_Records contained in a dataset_
* Begin *
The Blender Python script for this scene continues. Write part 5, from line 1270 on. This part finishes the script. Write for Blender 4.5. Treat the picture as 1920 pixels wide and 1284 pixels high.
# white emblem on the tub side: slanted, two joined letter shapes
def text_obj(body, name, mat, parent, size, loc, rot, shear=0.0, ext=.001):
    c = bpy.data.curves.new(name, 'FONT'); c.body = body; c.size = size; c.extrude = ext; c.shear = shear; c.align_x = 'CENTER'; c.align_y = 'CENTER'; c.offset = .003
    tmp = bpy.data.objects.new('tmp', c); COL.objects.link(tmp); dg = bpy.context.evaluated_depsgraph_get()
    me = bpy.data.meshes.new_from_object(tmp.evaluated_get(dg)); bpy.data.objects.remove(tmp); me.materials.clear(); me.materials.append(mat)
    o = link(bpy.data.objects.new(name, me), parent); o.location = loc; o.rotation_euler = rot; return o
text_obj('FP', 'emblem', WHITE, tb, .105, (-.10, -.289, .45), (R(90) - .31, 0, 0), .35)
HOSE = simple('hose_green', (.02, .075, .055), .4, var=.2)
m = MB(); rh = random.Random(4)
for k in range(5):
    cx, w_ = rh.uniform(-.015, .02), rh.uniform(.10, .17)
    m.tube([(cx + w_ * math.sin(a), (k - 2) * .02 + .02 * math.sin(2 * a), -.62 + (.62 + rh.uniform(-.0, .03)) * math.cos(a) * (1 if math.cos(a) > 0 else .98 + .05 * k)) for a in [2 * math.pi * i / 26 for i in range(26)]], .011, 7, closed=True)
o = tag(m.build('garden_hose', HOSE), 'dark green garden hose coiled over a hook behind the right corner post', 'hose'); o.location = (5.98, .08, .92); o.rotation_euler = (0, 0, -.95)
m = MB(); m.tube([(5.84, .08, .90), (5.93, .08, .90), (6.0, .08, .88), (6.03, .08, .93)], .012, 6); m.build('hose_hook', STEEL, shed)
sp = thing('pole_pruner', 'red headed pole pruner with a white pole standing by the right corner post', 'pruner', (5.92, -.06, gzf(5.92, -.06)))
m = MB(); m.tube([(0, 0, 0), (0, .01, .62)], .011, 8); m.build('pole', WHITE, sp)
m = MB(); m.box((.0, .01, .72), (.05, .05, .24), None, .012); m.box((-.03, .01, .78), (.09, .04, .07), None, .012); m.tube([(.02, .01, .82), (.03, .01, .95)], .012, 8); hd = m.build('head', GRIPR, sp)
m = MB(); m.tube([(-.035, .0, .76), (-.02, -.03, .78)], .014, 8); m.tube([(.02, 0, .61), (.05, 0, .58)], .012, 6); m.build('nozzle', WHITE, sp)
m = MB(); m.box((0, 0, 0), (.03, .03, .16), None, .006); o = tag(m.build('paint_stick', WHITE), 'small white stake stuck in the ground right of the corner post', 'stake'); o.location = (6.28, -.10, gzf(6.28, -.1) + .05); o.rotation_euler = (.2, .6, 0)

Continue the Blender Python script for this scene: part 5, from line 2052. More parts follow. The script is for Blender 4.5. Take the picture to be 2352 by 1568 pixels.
* End *
_Problem description_
All of the data needs to be printed once more, exactly.

_Solution for this exercise_
The Blender Python script for this scene continues. Write part 5, from line 1270 on. This part finishes the script. Write for Blender 4.5. Treat the picture as 1920 pixels wide and 1284 pixels high.
# white emblem on the tub side: slanted, two joined letter shapes
def text_obj(body, name, mat, parent, size, loc, rot, shear=0.0, ext=.001):
    c = bpy.data.curves.new(name, 'FONT'); c.body = body; c.size = size; c.extrude = ext; c.shear = shear; c.align_x = 'CENTER'; c.align_y = 'CENTER'; c.offset = .003
    tmp = bpy.data.objects.new('tmp', c); COL.objects.link(tmp); dg = bpy.context.evaluated_depsgraph_get()
    me = bpy.data.meshes.new_from_object(tmp.evaluated_get(dg)); bpy.data.objects.remove(tmp); me.materials.clear(); me.materials.append(mat)
    o = link(bpy.data.objects.new(name, me), parent); o.location = loc; o.rotation_euler = rot; return o
text_obj('FP', 'emblem', WHITE, tb, .105, (-.10, -.289, .45), (R(90) - .31, 0, 0), .35)
HOSE = simple('hose_green', (.02, .075, .055), .4, var=.2)
m = MB(); rh = random.Random(4)
for k in range(5):
    cx, w_ = rh.uniform(-.015, .02), rh.uniform(.10, .17)
    m.tube([(cx + w_ * math.sin(a), (k - 2) * .02 + .02 * math.sin(2 * a), -.62 + (.62 + rh.uniform(-.0, .03)) * math.cos(a) * (1 if math.cos(a) > 0 else .98 + .05 * k)) for a in [2 * math.pi * i / 26 for i in range(26)]], .011, 7, closed=True)
o = tag(m.build('garden_hose', HOSE), 'dark green garden hose coiled over a hook behind the right corner post', 'hose'); o.location = (5.98, .08, .92); o.rotation_euler = (0, 0, -.95)
m = MB(); m.tube([(5.84, .08, .90), (5.93, .08, .90), (6.0, .08, .88), (6.03, .08, .93)], .012, 6); m.build('hose_hook', STEEL, shed)
sp = thing('pole_pruner', 'red headed pole pruner with a white pole standing by the right corner post', 'pruner', (5.92, -.06, gzf(5.92, -.06)))
m = MB(); m.tube([(0, 0, 0), (0, .01, .62)], .011, 8); m.build('pole', WHITE, sp)
m = MB(); m.box((.0, .01, .72), (.05, .05, .24), None, .012); m.box((-.03, .01, .78), (.09, .04, .07), None, .012); m.tube([(.02, .01, .82), (.03, .01, .95)], .012, 8); hd = m.build('head', GRIPR, sp)
m = MB(); m.tube([(-.035, .0, .76), (-.02, -.03, .78)], .014, 8); m.tube([(.02, 0, .61), (.05, 0, .58)], .012, 6); m.build('nozzle', WHITE, sp)
m = MB(); m.box((0, 0, 0), (.03, .03, .16), None, .006); o = tag(m.build('paint_stick', WHITE), 'small white stake stuck in the ground right of the corner post', 'stake'); o.location = (6.28, -.10, gzf(6.28, -.1) + .05); o.rotation_euler = (.2, .6, 0)

Continue the Blender Python script for this scene: part 5, from line 2052. More parts follow. The script is for Blender 4.5. Take the picture to be 2352 by 1568 pixels.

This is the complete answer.